Saturday, June 26, 2010

Parenting and the Case Against Happiness

Tony Woodlief commenting on those surveys that show children don't make people happier:
Any parent will tell you children are difficult, and they wear you out, and they likely will just break your heart in the end. And who knows -- maybe when we believe we are feeling deep joy from parenthood, we are simply sentimentalizing the whole ordeal to keep ourselves from rooting out our unused passports from the sock drawer and dashing off to Europe, never to be heard from again. . . .
And here's where I wonder if we ought to re-examine our commitment to happiness. It seems to me that there's possibly some merit -- if we persevere and have the sense to learn from it -- in the other-orientation that is (good) parenting. It's fine to go through life happy, in other words, but I suspect we also want to go through life without becoming big fat self-absorbed jackasses. Children really help in that regard.

To be sure, there are too many parents who, despite their children, remain narcissistic nimrods. But the nature of parenting is to beat that out of you. There's just no time to spend on ourselves, at least not like we would if we didn't have babies to wash and toys to clean up, usually in the middle of the night, after impaling our feet on them.

People are inherently self-centered, and especially in a peaceful, prosperous society, this easily leads to self-indulgence that in turn can make us weak and ignoble. There's something to be said for ordeals -- like parenting, or marriage, or tending the weak and broken -- which push us into an other-orientation. When we have to care for someone, we get better at, well, caring for people. It actually takes practice, after all. I'm still trying to get it right.
"Happiness" is a slippery term. If it means how you feel in the moment, then surely the stress of dealing with children will probably depress your score. But if it means how you feel about your life as you look back over its course, and how you feel about your eventual death, then having children may move your score in a different direction. You can think of raising children as something like a long Outward Bound adventure, grueling and painful but ultimately deeply satisfying.

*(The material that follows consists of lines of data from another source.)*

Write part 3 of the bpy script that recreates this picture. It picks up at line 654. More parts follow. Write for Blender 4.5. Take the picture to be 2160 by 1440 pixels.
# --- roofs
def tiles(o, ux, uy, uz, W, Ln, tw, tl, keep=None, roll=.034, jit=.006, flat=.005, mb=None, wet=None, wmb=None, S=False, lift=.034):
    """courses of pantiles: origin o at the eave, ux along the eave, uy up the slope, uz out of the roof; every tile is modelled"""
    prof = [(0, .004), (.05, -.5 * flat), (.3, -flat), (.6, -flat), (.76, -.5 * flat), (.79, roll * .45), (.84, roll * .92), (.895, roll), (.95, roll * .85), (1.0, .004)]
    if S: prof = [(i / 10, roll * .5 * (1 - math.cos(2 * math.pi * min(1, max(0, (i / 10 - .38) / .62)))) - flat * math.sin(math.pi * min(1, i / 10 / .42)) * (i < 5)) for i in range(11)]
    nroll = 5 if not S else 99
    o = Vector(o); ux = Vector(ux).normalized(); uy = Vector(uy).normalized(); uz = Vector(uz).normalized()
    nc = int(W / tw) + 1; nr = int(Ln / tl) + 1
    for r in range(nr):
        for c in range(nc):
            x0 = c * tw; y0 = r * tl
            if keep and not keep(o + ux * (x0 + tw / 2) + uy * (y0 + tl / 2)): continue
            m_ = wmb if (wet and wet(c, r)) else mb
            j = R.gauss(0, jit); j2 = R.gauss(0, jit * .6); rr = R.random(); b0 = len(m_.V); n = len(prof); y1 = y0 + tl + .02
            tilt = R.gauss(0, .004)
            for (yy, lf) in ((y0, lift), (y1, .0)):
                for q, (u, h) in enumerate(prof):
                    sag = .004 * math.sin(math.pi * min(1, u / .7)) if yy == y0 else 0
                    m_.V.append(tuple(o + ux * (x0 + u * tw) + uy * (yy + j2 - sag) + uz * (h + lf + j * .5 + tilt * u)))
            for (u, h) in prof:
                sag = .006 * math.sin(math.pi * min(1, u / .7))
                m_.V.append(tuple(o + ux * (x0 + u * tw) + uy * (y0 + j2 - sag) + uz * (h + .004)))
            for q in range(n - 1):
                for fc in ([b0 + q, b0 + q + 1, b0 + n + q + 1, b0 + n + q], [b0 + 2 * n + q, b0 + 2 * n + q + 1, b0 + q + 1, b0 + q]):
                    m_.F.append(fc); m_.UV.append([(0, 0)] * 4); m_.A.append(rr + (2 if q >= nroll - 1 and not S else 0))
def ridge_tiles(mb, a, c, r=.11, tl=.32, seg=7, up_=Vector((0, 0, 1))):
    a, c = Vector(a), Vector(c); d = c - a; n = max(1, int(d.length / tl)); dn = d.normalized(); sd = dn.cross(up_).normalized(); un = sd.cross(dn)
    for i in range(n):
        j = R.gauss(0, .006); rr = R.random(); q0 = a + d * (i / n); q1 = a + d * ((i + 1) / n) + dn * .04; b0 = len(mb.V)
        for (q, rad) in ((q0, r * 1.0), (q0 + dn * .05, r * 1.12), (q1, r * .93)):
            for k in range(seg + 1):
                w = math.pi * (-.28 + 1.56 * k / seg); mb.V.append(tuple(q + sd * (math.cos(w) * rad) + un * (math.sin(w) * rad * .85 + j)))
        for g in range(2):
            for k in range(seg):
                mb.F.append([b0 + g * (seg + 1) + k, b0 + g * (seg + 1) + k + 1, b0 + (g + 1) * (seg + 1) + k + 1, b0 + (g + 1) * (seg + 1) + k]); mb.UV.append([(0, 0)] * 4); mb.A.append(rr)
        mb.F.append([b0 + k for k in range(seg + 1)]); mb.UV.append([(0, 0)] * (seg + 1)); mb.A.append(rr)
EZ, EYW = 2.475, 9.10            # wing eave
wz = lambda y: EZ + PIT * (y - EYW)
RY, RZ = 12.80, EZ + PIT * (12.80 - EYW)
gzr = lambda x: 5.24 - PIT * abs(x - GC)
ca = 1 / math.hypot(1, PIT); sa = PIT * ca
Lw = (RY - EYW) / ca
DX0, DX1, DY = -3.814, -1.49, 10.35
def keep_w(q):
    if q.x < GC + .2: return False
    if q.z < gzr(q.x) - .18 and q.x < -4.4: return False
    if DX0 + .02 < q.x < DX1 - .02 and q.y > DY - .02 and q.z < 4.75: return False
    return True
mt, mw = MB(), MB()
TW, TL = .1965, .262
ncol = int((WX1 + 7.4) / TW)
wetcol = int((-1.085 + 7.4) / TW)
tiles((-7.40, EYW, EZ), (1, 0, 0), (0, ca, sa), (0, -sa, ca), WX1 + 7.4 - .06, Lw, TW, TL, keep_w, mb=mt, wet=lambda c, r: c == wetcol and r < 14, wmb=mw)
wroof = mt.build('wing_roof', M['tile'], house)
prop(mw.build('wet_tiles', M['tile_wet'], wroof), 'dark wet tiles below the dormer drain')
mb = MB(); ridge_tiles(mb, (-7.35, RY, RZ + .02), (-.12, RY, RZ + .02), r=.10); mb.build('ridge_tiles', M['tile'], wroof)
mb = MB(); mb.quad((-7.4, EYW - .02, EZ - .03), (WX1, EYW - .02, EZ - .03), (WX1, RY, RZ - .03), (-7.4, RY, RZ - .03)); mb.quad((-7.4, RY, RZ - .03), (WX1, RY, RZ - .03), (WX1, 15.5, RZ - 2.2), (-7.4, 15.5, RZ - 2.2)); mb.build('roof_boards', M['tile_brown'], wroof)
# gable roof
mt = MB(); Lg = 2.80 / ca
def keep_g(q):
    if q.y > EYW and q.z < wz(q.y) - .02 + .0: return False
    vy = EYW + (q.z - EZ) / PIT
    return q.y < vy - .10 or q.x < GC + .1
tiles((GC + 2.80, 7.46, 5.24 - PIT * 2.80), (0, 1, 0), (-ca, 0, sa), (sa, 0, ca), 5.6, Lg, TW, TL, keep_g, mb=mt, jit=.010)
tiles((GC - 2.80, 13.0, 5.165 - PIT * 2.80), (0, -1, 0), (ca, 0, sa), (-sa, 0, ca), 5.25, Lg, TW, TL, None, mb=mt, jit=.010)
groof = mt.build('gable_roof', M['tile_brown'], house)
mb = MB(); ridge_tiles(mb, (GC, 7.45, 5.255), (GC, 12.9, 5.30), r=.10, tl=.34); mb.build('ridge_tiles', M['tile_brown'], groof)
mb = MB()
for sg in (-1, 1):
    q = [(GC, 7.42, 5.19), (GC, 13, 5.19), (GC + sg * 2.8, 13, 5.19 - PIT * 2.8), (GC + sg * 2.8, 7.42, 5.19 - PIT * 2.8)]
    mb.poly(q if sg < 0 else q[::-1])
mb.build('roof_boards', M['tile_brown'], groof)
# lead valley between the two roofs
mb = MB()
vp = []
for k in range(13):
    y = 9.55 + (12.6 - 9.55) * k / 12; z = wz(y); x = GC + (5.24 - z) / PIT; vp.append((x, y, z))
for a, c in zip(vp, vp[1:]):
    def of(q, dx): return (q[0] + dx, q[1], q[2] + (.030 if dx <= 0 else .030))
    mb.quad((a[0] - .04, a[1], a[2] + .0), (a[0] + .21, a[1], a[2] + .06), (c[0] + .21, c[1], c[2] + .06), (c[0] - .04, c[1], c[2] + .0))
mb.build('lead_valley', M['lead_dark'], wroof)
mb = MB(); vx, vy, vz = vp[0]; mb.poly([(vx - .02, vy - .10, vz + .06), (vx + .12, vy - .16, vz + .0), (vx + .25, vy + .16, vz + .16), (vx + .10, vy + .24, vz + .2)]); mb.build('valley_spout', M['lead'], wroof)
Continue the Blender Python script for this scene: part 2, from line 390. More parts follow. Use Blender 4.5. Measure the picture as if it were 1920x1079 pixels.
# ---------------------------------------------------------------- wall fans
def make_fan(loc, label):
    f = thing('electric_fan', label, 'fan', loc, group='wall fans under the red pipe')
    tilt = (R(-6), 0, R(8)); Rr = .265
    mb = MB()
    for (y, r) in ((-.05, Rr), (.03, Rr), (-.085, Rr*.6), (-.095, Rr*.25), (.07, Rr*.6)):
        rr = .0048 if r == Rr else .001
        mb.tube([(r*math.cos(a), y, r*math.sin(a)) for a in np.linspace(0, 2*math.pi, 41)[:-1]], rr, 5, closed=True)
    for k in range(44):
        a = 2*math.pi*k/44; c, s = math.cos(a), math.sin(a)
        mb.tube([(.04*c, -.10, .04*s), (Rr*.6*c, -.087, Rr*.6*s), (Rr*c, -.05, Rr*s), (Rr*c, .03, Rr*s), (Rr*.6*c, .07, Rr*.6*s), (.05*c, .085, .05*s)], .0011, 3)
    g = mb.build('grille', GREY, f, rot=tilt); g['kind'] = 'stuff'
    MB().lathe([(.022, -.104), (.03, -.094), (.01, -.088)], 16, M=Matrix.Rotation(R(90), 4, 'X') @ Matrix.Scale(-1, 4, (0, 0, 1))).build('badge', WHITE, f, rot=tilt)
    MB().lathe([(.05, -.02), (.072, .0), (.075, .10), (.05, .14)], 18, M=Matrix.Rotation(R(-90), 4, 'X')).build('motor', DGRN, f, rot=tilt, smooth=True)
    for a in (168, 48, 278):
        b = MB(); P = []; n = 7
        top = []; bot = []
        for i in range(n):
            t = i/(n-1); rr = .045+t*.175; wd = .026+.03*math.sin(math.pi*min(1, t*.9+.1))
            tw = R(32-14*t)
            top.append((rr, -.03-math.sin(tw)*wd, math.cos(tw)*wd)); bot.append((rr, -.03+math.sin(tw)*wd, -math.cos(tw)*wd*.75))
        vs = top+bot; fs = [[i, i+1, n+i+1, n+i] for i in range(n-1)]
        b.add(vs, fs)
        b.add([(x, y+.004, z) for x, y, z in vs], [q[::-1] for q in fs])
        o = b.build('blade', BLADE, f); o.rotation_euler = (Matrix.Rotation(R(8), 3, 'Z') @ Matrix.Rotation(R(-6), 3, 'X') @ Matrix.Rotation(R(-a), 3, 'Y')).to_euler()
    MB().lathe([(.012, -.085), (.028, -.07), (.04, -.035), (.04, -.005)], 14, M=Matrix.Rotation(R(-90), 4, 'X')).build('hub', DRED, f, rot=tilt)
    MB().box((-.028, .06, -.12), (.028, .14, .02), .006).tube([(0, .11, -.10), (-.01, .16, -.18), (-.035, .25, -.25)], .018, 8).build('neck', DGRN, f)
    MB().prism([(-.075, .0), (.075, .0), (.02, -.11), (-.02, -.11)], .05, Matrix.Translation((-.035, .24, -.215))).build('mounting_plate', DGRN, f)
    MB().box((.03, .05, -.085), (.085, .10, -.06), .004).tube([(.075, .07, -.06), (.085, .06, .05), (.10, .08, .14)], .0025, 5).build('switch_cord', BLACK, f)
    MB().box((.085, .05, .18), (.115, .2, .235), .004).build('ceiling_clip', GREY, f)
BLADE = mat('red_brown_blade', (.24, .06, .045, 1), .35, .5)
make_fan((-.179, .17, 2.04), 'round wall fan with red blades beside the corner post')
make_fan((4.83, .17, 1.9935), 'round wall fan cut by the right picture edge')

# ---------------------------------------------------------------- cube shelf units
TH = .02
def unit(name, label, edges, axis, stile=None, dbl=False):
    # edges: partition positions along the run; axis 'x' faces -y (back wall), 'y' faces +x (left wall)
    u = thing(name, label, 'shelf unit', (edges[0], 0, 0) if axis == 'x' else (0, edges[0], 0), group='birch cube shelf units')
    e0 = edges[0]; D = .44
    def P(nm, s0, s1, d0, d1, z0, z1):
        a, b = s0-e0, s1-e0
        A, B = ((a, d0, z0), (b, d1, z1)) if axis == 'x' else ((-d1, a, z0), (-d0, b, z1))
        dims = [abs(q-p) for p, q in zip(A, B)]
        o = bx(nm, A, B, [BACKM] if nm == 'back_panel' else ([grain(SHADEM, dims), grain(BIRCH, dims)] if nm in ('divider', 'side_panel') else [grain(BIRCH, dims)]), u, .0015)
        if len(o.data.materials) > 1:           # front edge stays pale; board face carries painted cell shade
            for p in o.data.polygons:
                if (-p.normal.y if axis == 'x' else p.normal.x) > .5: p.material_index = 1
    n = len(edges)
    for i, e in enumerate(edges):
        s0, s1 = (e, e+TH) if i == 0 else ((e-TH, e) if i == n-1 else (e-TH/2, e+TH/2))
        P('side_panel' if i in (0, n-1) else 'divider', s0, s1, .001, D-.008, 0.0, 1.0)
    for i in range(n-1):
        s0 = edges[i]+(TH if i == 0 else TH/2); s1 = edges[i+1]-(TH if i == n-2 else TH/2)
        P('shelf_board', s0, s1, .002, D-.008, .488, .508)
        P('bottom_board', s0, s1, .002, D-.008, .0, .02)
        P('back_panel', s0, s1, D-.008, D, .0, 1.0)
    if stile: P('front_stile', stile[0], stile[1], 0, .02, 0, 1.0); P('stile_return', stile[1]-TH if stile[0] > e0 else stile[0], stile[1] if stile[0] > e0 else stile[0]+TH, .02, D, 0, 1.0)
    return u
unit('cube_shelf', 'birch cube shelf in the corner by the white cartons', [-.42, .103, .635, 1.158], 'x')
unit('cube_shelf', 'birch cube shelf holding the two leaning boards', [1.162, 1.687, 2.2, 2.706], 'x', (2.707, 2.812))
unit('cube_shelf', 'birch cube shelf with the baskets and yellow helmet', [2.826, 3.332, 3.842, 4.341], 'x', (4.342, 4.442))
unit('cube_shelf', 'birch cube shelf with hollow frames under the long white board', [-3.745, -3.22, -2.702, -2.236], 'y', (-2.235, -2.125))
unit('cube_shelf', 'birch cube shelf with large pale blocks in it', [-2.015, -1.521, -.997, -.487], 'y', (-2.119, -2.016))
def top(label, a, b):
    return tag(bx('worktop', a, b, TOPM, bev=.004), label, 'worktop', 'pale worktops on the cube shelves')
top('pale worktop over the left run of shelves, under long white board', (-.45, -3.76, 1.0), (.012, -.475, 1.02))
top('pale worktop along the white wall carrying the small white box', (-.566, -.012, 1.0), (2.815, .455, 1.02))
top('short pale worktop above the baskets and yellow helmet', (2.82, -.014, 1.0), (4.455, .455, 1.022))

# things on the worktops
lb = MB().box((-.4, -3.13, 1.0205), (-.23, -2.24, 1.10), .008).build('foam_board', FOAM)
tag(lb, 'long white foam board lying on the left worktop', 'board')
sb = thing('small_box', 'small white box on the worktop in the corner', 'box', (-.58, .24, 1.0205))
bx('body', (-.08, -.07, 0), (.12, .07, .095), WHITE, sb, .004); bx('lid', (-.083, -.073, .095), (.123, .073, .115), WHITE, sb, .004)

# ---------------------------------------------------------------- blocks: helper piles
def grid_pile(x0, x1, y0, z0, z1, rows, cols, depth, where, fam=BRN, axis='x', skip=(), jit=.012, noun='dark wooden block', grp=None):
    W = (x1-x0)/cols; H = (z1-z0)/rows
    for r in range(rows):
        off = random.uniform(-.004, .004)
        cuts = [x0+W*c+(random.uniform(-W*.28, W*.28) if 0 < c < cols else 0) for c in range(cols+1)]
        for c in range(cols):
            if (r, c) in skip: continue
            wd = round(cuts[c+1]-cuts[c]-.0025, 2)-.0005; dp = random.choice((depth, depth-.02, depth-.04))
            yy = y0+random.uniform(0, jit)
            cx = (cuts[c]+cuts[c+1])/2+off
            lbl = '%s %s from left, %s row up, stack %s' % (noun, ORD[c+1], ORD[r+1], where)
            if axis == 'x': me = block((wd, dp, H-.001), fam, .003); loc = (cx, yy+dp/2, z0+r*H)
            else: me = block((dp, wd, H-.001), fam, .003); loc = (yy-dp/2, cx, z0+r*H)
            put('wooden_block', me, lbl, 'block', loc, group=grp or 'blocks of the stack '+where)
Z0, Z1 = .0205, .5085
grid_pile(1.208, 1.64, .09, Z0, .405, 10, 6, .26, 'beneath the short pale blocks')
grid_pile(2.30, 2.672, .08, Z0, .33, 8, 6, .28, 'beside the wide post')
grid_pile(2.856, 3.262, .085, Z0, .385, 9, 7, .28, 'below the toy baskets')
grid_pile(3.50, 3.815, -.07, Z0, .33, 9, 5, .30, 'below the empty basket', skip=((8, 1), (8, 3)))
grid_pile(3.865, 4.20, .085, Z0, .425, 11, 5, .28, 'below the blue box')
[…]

I have noticed that in our world the main goal of life is to accumulate experiences -- as in those BMW ads about the ten things you should do before you die, or movies like "Bucket List." It seems to me that people contemplating parenthood should consider it this way: if you have two children three years apart and live to be 80, then you can fit most of the work of parenting into a quarter of your life. Is having a family worth a quarter of your life to you?